[The task]: Restate verbatim the lines between the one holding "What Blender Python" and the one holding "import numpy as np", both included, and no others.

[Dataset extract]:
Start

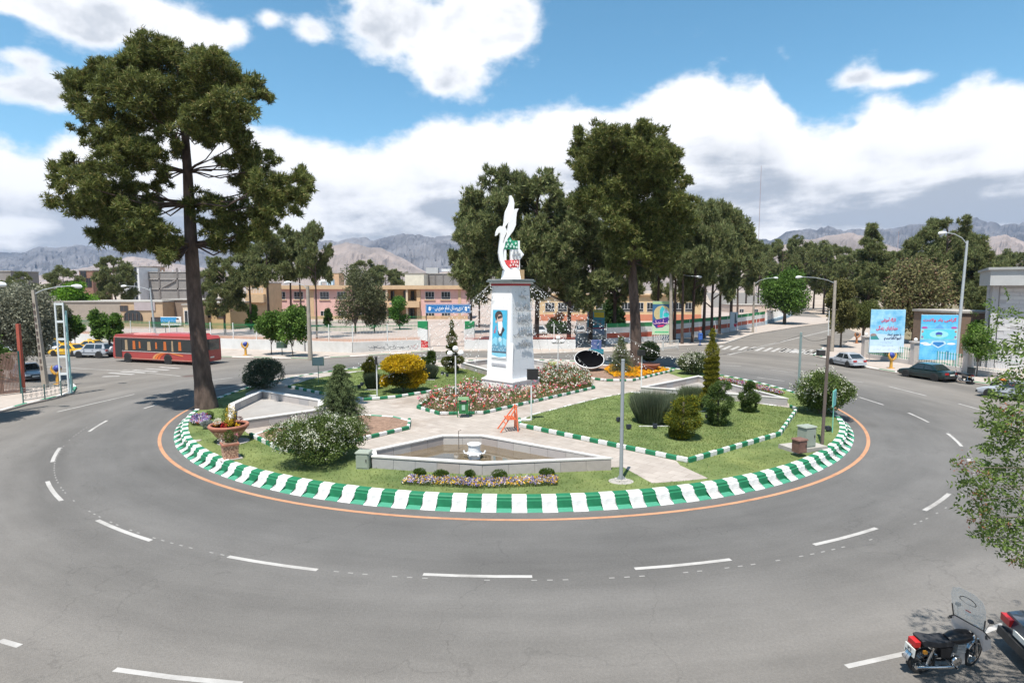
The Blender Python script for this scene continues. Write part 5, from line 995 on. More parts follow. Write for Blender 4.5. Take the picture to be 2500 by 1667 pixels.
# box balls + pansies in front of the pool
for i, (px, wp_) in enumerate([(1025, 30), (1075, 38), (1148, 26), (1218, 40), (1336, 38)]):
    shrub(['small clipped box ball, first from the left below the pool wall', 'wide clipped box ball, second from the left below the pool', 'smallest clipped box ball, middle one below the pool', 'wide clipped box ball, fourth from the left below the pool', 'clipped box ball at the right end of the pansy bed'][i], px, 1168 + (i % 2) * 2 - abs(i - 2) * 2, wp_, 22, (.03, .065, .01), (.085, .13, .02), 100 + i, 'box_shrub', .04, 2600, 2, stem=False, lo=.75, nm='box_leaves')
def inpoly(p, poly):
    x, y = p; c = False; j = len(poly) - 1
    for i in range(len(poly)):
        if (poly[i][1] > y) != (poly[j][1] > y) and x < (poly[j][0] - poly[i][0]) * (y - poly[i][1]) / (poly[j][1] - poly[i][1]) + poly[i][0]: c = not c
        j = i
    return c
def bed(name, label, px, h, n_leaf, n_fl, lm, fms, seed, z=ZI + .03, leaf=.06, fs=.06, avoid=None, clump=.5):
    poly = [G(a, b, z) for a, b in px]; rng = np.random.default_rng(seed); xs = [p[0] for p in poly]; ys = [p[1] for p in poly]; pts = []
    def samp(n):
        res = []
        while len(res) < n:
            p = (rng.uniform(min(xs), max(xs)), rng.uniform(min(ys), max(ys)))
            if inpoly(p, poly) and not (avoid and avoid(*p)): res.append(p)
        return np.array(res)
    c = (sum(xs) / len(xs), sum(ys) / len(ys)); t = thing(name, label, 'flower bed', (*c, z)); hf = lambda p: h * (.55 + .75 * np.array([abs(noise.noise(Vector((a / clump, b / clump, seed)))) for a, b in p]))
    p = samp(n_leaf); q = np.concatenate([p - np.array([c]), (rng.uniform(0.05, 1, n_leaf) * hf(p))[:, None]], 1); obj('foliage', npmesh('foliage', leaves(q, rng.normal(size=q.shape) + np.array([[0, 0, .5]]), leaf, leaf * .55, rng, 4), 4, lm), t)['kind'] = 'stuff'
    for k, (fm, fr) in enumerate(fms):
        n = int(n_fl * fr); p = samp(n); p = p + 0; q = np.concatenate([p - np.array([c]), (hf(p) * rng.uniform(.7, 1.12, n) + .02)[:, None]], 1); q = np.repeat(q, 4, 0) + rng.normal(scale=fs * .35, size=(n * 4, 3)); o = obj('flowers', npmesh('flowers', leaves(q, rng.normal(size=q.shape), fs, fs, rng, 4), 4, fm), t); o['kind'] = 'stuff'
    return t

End
Start

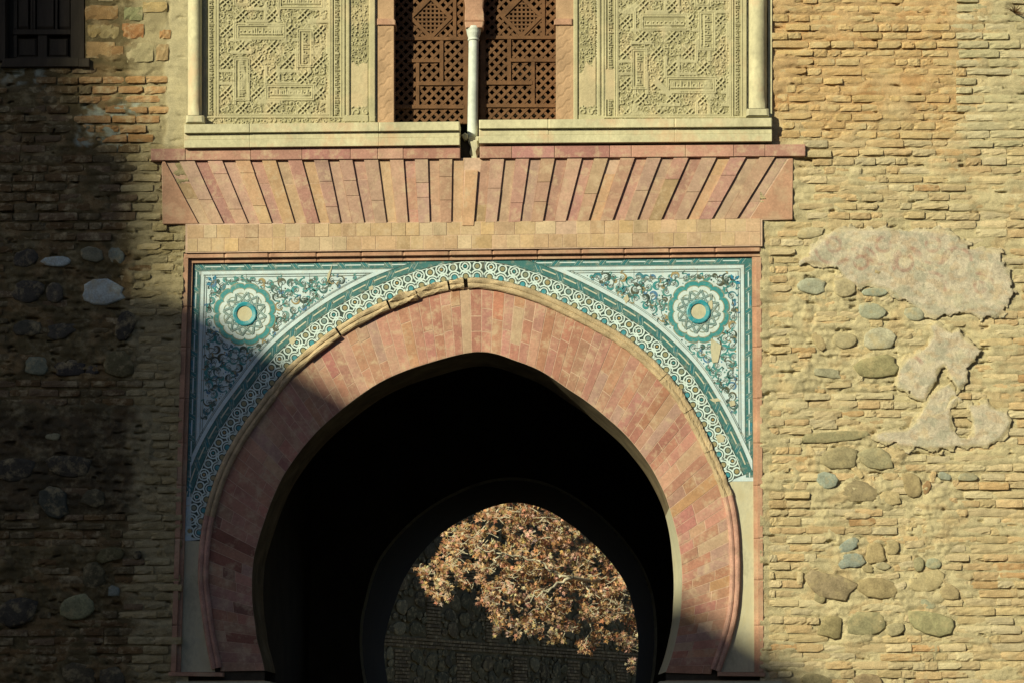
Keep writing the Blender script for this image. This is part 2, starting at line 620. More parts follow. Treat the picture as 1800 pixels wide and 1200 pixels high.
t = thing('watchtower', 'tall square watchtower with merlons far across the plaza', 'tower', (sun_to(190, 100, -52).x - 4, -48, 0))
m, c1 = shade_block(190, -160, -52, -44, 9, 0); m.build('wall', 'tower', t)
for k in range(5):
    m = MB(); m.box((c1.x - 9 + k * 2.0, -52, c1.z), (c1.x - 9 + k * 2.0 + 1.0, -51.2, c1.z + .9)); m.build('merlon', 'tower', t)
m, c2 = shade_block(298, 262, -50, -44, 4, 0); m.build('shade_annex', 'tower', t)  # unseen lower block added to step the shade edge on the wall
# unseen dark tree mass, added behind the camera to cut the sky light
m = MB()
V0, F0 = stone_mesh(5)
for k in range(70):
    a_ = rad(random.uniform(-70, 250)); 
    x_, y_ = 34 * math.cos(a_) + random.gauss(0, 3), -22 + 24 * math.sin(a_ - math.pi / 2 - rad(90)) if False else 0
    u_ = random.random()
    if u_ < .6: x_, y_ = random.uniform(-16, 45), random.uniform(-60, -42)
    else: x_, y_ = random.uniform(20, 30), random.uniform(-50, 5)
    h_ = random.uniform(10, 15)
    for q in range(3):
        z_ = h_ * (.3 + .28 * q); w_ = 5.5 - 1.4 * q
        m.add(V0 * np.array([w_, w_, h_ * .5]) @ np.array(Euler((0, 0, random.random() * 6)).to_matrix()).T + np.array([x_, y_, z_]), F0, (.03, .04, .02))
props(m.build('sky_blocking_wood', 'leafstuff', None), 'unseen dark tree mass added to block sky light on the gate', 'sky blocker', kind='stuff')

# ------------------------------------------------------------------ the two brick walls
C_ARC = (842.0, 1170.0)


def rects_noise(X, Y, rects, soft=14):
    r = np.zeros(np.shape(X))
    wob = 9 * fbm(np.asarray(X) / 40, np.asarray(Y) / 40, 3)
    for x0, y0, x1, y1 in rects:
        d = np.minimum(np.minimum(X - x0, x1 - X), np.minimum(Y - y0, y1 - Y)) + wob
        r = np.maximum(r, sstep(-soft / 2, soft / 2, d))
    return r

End
Start

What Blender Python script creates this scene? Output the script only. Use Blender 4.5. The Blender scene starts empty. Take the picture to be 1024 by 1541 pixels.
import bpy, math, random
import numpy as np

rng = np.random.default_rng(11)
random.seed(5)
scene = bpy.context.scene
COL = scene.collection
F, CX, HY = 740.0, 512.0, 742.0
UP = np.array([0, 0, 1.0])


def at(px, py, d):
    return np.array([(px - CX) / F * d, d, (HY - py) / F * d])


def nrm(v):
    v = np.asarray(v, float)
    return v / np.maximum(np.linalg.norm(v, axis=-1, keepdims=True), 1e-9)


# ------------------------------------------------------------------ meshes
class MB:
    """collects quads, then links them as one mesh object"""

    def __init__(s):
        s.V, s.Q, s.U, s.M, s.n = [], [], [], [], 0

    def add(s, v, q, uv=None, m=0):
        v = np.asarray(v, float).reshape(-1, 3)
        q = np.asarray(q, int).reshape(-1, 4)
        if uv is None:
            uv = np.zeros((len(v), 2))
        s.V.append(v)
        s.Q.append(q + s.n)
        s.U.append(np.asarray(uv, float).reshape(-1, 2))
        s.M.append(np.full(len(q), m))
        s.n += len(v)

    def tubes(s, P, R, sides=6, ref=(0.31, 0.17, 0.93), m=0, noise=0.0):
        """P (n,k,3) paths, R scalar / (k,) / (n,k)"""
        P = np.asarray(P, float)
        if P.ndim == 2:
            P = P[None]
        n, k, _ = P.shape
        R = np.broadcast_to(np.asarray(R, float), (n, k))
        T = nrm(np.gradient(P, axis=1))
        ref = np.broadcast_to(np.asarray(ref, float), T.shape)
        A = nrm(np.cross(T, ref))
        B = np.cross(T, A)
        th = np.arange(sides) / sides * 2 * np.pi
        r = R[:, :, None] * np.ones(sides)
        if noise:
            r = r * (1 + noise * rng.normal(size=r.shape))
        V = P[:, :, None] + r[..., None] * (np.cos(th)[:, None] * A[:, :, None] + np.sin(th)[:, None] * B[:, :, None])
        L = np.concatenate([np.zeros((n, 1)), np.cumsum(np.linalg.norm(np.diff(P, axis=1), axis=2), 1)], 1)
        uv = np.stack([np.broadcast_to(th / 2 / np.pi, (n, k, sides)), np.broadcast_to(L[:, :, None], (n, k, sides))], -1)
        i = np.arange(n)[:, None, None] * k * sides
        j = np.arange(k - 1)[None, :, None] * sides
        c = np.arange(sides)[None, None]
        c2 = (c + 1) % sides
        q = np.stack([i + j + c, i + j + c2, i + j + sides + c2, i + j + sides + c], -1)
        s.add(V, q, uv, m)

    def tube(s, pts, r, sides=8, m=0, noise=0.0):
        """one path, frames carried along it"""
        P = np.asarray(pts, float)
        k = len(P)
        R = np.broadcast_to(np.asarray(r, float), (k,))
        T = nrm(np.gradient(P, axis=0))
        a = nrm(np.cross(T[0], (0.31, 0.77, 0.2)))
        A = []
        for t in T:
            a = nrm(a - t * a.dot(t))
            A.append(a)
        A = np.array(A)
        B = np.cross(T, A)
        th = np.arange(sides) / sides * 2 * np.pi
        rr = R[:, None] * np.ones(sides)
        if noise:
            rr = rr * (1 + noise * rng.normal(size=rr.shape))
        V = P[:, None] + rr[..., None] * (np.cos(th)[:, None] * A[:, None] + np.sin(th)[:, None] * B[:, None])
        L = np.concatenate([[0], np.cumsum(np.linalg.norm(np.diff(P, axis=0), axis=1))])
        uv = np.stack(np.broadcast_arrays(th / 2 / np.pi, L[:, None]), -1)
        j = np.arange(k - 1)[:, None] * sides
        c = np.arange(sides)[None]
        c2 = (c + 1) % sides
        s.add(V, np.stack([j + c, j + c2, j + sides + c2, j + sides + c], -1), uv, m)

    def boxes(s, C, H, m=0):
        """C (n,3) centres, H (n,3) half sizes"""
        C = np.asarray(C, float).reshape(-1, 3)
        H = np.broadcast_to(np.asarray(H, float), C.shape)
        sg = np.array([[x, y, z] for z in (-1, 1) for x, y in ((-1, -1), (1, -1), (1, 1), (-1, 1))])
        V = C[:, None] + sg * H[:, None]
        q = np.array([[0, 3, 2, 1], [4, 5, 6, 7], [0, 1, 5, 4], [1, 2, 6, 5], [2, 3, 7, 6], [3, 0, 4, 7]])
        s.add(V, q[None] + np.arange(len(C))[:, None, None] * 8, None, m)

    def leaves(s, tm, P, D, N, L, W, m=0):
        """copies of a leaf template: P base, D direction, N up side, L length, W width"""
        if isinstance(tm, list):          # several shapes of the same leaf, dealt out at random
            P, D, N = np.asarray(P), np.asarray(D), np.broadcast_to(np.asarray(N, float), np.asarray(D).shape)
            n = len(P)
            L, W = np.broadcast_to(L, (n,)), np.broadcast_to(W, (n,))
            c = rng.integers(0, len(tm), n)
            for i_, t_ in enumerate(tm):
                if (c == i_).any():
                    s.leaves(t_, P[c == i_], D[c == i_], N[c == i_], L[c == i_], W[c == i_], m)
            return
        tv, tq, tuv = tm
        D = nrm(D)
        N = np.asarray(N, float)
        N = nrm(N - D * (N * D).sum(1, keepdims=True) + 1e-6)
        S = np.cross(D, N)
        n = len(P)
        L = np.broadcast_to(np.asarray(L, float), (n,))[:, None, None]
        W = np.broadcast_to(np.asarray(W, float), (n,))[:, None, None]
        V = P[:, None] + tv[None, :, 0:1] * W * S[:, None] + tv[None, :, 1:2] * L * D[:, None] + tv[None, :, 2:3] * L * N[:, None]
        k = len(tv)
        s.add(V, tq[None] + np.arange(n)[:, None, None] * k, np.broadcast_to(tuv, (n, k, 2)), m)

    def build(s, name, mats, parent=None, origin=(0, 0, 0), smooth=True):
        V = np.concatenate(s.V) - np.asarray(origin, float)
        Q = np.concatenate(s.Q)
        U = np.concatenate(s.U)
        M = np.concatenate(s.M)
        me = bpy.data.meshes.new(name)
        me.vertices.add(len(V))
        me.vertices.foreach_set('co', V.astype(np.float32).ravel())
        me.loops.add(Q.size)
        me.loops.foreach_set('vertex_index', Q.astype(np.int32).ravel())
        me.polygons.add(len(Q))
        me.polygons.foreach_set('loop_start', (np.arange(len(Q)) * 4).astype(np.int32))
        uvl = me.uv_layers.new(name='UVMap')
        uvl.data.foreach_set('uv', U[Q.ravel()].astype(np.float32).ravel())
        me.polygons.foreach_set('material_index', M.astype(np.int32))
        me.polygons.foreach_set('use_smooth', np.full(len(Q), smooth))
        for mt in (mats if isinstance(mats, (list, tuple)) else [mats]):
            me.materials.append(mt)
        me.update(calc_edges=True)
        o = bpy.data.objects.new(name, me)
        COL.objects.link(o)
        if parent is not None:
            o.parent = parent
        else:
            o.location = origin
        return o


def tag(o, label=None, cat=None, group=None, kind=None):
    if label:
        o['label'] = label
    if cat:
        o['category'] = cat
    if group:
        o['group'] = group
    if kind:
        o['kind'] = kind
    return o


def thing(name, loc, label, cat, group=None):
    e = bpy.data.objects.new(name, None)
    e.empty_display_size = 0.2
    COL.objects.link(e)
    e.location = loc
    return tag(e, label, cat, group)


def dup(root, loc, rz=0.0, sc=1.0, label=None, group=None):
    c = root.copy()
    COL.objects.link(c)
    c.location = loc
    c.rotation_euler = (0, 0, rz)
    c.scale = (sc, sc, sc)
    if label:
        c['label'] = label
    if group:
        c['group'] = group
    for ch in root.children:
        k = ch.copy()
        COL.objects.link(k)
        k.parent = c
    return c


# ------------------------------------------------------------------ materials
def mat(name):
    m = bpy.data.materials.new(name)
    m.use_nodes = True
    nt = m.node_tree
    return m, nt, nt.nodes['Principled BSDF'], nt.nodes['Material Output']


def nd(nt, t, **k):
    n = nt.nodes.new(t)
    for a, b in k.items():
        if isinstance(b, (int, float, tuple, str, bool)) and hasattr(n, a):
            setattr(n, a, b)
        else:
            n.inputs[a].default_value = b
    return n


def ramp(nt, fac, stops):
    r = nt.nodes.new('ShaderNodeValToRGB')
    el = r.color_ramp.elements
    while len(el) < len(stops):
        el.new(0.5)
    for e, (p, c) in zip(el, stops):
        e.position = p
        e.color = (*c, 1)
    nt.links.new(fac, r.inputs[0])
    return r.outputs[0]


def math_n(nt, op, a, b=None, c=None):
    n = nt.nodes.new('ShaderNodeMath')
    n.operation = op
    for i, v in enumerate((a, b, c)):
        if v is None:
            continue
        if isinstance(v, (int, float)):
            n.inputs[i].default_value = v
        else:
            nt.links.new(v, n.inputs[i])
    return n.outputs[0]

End

[Exercise answer]:
What Blender Python script creates this scene? Output the script only. Use Blender 4.5. The Blender scene starts empty. Take the picture to be 1024 by 1541 pixels.
import bpy, math, random
import numpy as np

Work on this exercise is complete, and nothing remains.